Las Cafeteras sings for change

By Dulce Carrillo

 

The musical genre of Son Jarocho is the inspiration for Las Cafeteras first studio recorded album release “It’s Time.”

The album was produced by Alexandro D. Guiterrez and released independently on September 6 of this year.

The Jarocho music genre originated in Veracruz, Mexico as slave music for the oppressed people of the city.

It consists of nine songs including their single “La Bamba Rebelde” which is their Jarocho interpretation of the popular song “La Bamba” by Richie Valens. The album also consists of  “El Chuchumbre” and “El Zapateado.”

The song “La Bamba Rebelde” introduces the group and their overall message of change and respect in the Hispanic community. Las Cafeteras purpose is to  also encourage pride in the Hispanic community.

The band which consists of Annette Torres, Daniel French, brothers Hector and David Flores, Leah Rose Gallegos, Denise Carlos and Jose Cano formed in El Sereno where they had their first performance at the Eastside Cafe in 2005.

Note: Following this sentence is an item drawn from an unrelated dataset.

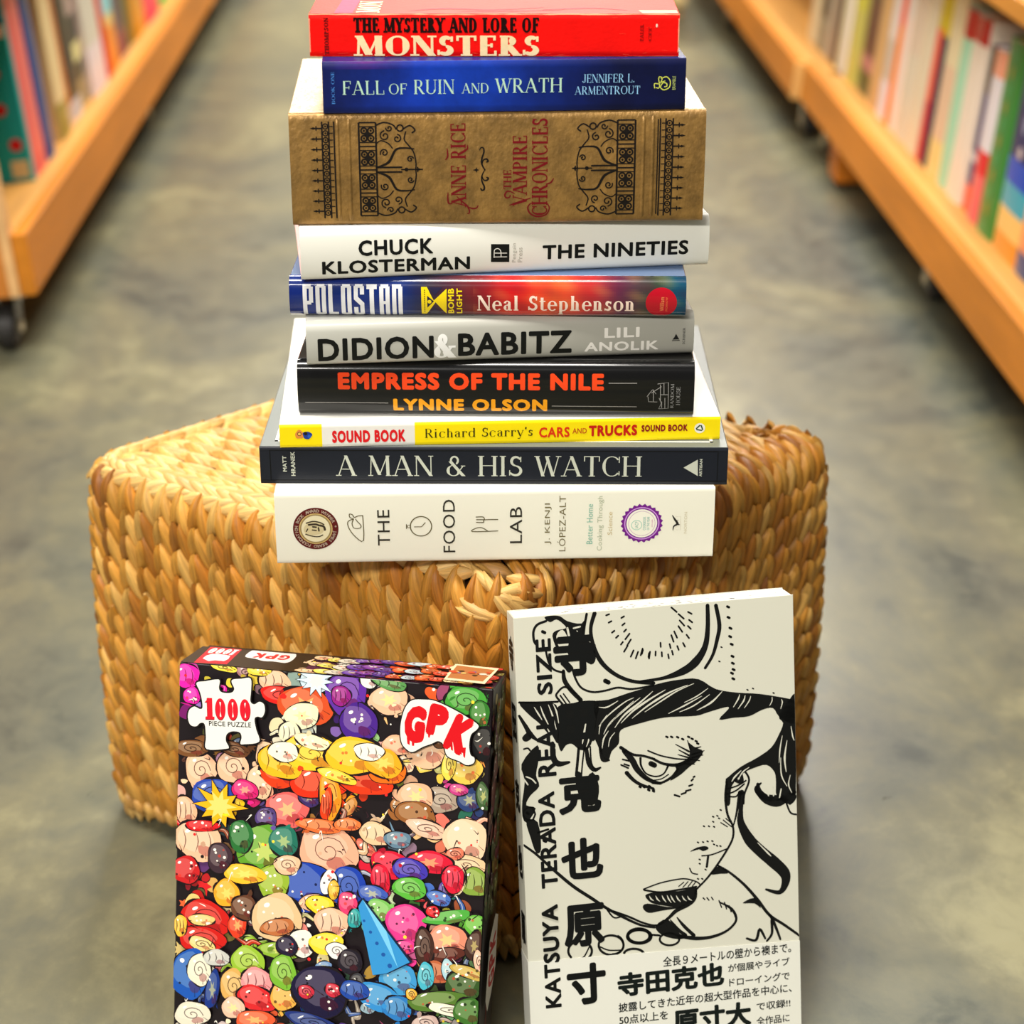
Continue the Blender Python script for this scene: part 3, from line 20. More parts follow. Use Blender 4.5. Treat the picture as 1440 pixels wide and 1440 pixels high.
PBLOB = [['b',4.41,258.72,8.74,7.82,0,[245,30,170]],['b',8.4,246.13,5.68,5.52,0,[245,30,170]],['b',28.99,266.37,8.74,2.76,0,[250,225,70]],['b',62.01,260.52,10.49,7.36,0,[242,188,150]],['b',52.17,266.53,7.87,3.68,0,[250,215,70]],['b',72.81,270.14,6.99,2.76,0,[250,215,70]],['b',67.79,251.39,14.86,5.98,0,[220,30,24]],['b',89.05,263.79,10.49,9.2,0,[205,228,238]],['b',82.66,246.29,18.35,11.96,0,[214,78,34]],['b',80.55,239.68,11.36,8.28,0,[236,230,190]],['b',73.03,227.94,6.99,7.36,0,[230,225,190]],['b',108.92,256.41,13.11,14.72,0,[96,44,160]],['b',105.32,254.72,6.12,6.44,0,[150,30,130]],['b',117.24,238.88,12.24,11.96,0,[72,32,136]],['b',123.14,266.76,6.12,5.52,0,[240,240,225]],['b',136.25,254.73,12.24,9.2,0,[242,188,150]],['b',135.87,265.6,11.36,4.14,0,[90,150,80]],['b',159.1,271.25,8.74,4.6,0,[228,90,40]],['b',160.79,226.88,14.86,13.8,0,[240,190,150]],['b',142.7,226.11,10.49,6.44,0,[240,180,140]],['b',184.26,258.55,13.11,9.2,0,[70,160,55]],['b',193.53,250.34,6.12,9.2,0,[50,120,40]],['b',196.53,232.49,6.99,11.04,0,[18,18,20]],['b',186.06,214.64,10.49,9.2,0,[238,196,80]],['b',175.62,216.85,4.37,10.12,0,[245,215,80]],['b',169.6,232.26,5.24,5.52,0,[110,70,40]],['b',15.42,198.38,10.49,11.5,0,[242,188,150]],['b',9.04,211.8,11.36,5.52,0,[120,76,40]],['b',36.46,202.25,10.49,11.04,0,[242,188,150]],['b',37.14,213.96,10.49,4.6,0,[110,66,36]],['b',58.16,211.74,6.99,9.2,0,[245,200,160]],['b',53.95,193.66,7.87,11.04,0,[240,190,150]],['b',23.75,182.3,14.86,11.04,0,[40,70,170]],['b',44.74,188.1,8.74,6.44,0,[215,30,110]],['b',6.04,170.2,6.99,10.12,0,[236,180,140]],['b',72.99,177.77,13.98,11.96,0,[226,96,92]],['b',59.18,170.78,6.99,7.36,0,[80,60,120]],['b',87.1,187.56,6.99,6.44,0,[60,40,100]],['b',171.12,193.48,11.36,8.28,0,[170,150,130]],['b',189.11,195.24,7.87,7.36,0,[40,60,110]],['b',197.98,198.4,4.37,9.2,0,[60,90,50]],['b',182.1,201.44,6.12,3.68,0,[200,60,130]],['b',155.22,194.22,11.36,9.2,0,[236,180,140]],['b',155.65,182.72,13.11,8.28,0,[150,92,44]],['b',162.79,174.18,13.11,5.52,0,[238,190,160]],['b',100.15,153.36,19.23,17.48,0,[240,172,138]],['b',86,128.34,18.35,16.56,0,[26,62,170]],['b',113.8,131.29,11.36,13.8,0,[26,62,170]],['b',101.23,132.79,5.24,8.28,0,[240,240,236]],['b',104.62,128.43,3.5,6.44,0,[240,180,50]],['b',90.94,118.46,8.74,5.52,0,[240,180,145]],['b',58.32,149.06,17.48,17.48,0,[96,158,42]],['b',71.21,156.97,9.61,10.12,0,[30,110,90]],['b',64.93,128.95,10.49,11.96,0,[150,180,50]],['b',43.11,157.41,7.87,11.04,0,[40,110,50]],['b',46.03,132.65,13.98,6.44,0,[250,190,46]],['b',73.95,141.72,8.74,6.44,0,[240,190,150]],['b',14.93,151.24,16.61,12.88,0,[242,188,150]],['b',17.56,161.91,11.36,3.68,0,[214,24,30]],['b',6.76,131.39,9.61,9.2,0,[200,30,34]],['b',29.31,141.81,7.87,10.12,0,[60,40,50]],['b',34.54,118.6,8.74,9.2,0,[250,170,40]],['b',20.68,100.37,16.61,11.96,0,[206,26,20]],['b',18.59,85.72,15.73,9.2,0,[206,26,20]],['b',18.33,99.15,8.74,3.68,0,[240,200,120]],['b',18.65,82.84,8.74,4.6,0,[240,210,130]],['b',4.1,93.75,4.37,7.36,0,[250,190,60]],['b',42.11,97.92,6.12,8.28,0,[220,60,30]],['b',46.55,110.35,8.74,8.28,0,[100,60,40]],['b',68.35,105.56,16.61,16.56,0,[228,190,140]],['b',68.96,99.91,11.36,5.52,0,[190,110,60]],['b',70.78,84.34,14.86,5.52,0,[140,180,50]],['b',84.72,90.68,8.74,9.2,0,[240,236,220]],['b',96.58,117.17,9.61,6.44,0,[250,212,40]],['b',104.35,106.64,11.36,10.12,0,[240,186,150]],['b',114.13,120.95,6.12,7.36,0,[235,60,110]],['b',119.08,111.09,4.37,6.44,0,[40,160,160]],['b',101.05,92.49,11.36,7.36,0,[248,215,50]],['b',108.17,88.53,6.99,5.52,0,[240,238,230]],['b',10.92,61.67,12.24,17.48,0,[24,84,176]],['b',17.56,65.33,7.87,11.04,0,[234,226,200]],['b',26.42,52.78,4.37,13.8,0,[20,50,130]],['b',13.35,34.71,12.24,8.28,0,[230,220,196]],['b',28.83,74.82,8.74,5.52,0,[200,200,190]],['b',49.75,74.77,11.36,10.12,0,[150,190,50]],['b',40.66,56.85,8.74,11.96,0,[220,170,90]],['b',55.75,61.97,10.49,9.2,0,[244,150,150]],['b',56.03,50.41,13.11,8.28,0,[216,36,40]],['b',40.98,42.34,7.87,7.36,0,[235,190,160]],['b',73.96,53.46,8.74,9.2,0,[230,170,70]],['b',55.43,35.8,13.11,6.44,0,[230,90,50]],['b',73.51,70.26,8.74,11.96,0,[120,180,50]],['b',98.26,60.13,18.35,17.48,0,[22,16,52]],['b',88.9,59.05,5.24,4.6,0,[200,40,60]],['b',106.64,62.06,5.24,4.6,0,[200,40,60]],['b',75.39,88.2,6.99,6.44,0,[30,24,50]],['b',93.24,38.83,17.48,5.52,0,[30,50,120]],['b',117.22,82.4,7.87,8.28,0,[30,24,36]],['b',122.86,66.33,5.24,9.2,0,[60,60,64]],['b',187.94,168.86,13.98,14.72,0,[242,204,166]],['b',188.57,153.64,14.86,6.44,0,[238,196,150]],['b',181.52,159.87,6.12,3.68,0,[230,120,90]],['b',194.91,142.69,9.61,9.2,0,[130,160,60]],['b',182.17,143.67,6.99,11.04,0,[244,210,170]],['b',131.05,167.73,11.36,7.36,0,[238,196,150]],['b',144.87,165.41,8.74,5.52,0,[100,130,150]],['b',140.88,148.68,13.11,9.2,0,[216,22,52]],['b',165.89,152.68,14.86,7.36,0,[216,22,52]],['b',181.27,143.58,6.99,9.2,0,[216,22,52]],['b',134.8,138.68,6.12,10.12,0,[216,22,52]],['b',153.33,146.71,11.36,7.36,0,[66,52,170]],['b',153.77,134.6,10.93,7.36,0,[90,180,60]],['b',130.06,128.79,9.61,5.52,0,[60,90,180]],['b',135.03,118.49,8.74,7.36,0,[120,190,90]],['b',172.69,130.06,7.87,4.6,0,[70,110,190]],['b',152.34,110.95,13.11,13.8,0,[226,56,140]],['b',151.97,95.8,7.87,4.6,0,[226,56,140]],['b',178.62,118.52,15.73,4.14,0,[80,170,64]],['b',196.99,114.91,6.99,7.36,0,[100,180,60]],['b',169.38,121.27,4.37,3.68,0,[214,30,40]],['b',179.22,103.55,13.11,10.12,0,[226,140,110]],['b',179.59,94.17,11.36,4.6,0,[90,40,30]],['b',164.8,97.23,6.12,12.88,0,[66,38,30]],['b',196.63,101.73,5.24,10.12,0,[66,38,30]],['b',173.21,81.63,8.74,7.36,0,[190,100,60]],['b',180.91,83.93,4.37,7.36,0,[170,210,220]],['b',200.23,91.78,3.5,7.36,0,[240,190,160]],['b',149.06,74.12,12.24,10.12,0,[60,150,206]],['b',137.01,60.8,14.86,9.2,0,[50,140,206]],['b',120.61,63.68,9.61,6.44,0,[30,70,160]],['b',148.82,55.01,9.61,8.28,0,[40,120,190]],['b',166.43,78.48,5.24,9.2,0,[70,180,200]],['b',191.78,75.71,12.24,10.12,0,[52,84,36]],['b',173.94,62.72,19.23,6.44,0,[84,120,44]],['b',183.34,57.63,14.86,3.68,0,[240,236,210]],['b',194.79,58.03,9.61,9.2,0,[60,110,40]],['b',167.6,47.66,8.74,4.6,0,[200,170,160]],['b',157.69,65.59,3.5,3.68,0,[240,180,60]],['b',193.72,83.97,12.24,3.68,0,[200,170,80]],['star',28.58,176.2,16.61,16.56,0,[250,182,24]],['star',89.07,262.88,11.36,10.12,0,[215,235,245]],['b',69.98,203.58,15.73,11.96,0,[232,60,18]],['b',93.29,197.46,19.23,10.12,0,[232,46,16]],['b',120.64,204.72,20.1,11.96,0,[232,56,18]],['b',136.45,209.91,12.24,9.2,0,[240,110,20]],['b',67.52,208.91,14.86,11.04,0,[250,186,30]],['b',88.12,216.41,20.1,11.96,0,[252,200,40]],['b',115.66,217.15,19.23,11.96,0,[252,190,34]],['b',134.02,214.28,12.24,9.2,0,[250,170,30]],['b',69.66,215.61,9.61,6.44,0,[255,246,214]],['b',87.91,223.78,11.36,4.6,0,[255,240,190]],['b',124.68,220.76,9.61,5.52,0,[255,250,225]],['b',100.43,189.79,6.99,15.64,0,[250,150,28]],['b',98.3,184.01,3.5,11.04,0,[236,60,16]],['b',94.1,169.6,14.86,4.6,0,[236,110,50]],['b',112.5,172.38,8.74,4.14,0,[236,120,60]],['b',104.63,203.18,13.11,3.68,0,[255,210,60]]]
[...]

Group members Torres and David Flores were both students at ELAC.

Each of the seven members plays three instruments or more. Each contributes to the band with their various talents and alternate between both dancing and singing. The many different talents of each member helps to keep constant creativity flowing.

Denise Carlos, who grew up dancing folklorico and zapateado, had a difficult time at first to learn to dance and to follow their music.

“We’re still students learning the music,” Hector Flores said.

Even though the band members know how to play Jarocho well, they still don’t believe that they know everything.

The group often makes trips to Veracruz to learn more music and get ideas for their new songs. They consider Veracruz their second home and say these trips play an important role to their music.

Las Cafeteras uses this style of music as a powerful weapon that they hope will motivate Hispanic communities.

Las Cafeteras group members have all earned university degrees in varying fields. In spite of their many different backgrounds and interests they all come together to unite as Las Cafeteras under the sound of Son Jarocho.

Annette Torres, majored in communication and public relations. Off stage, she handles most of the business side of the group.

Las Cafeteras were mentioned on KMEX Channel 34 for the Dia de los Muertos celebration. They have been motivating the Hispanic community with their Jaracho style.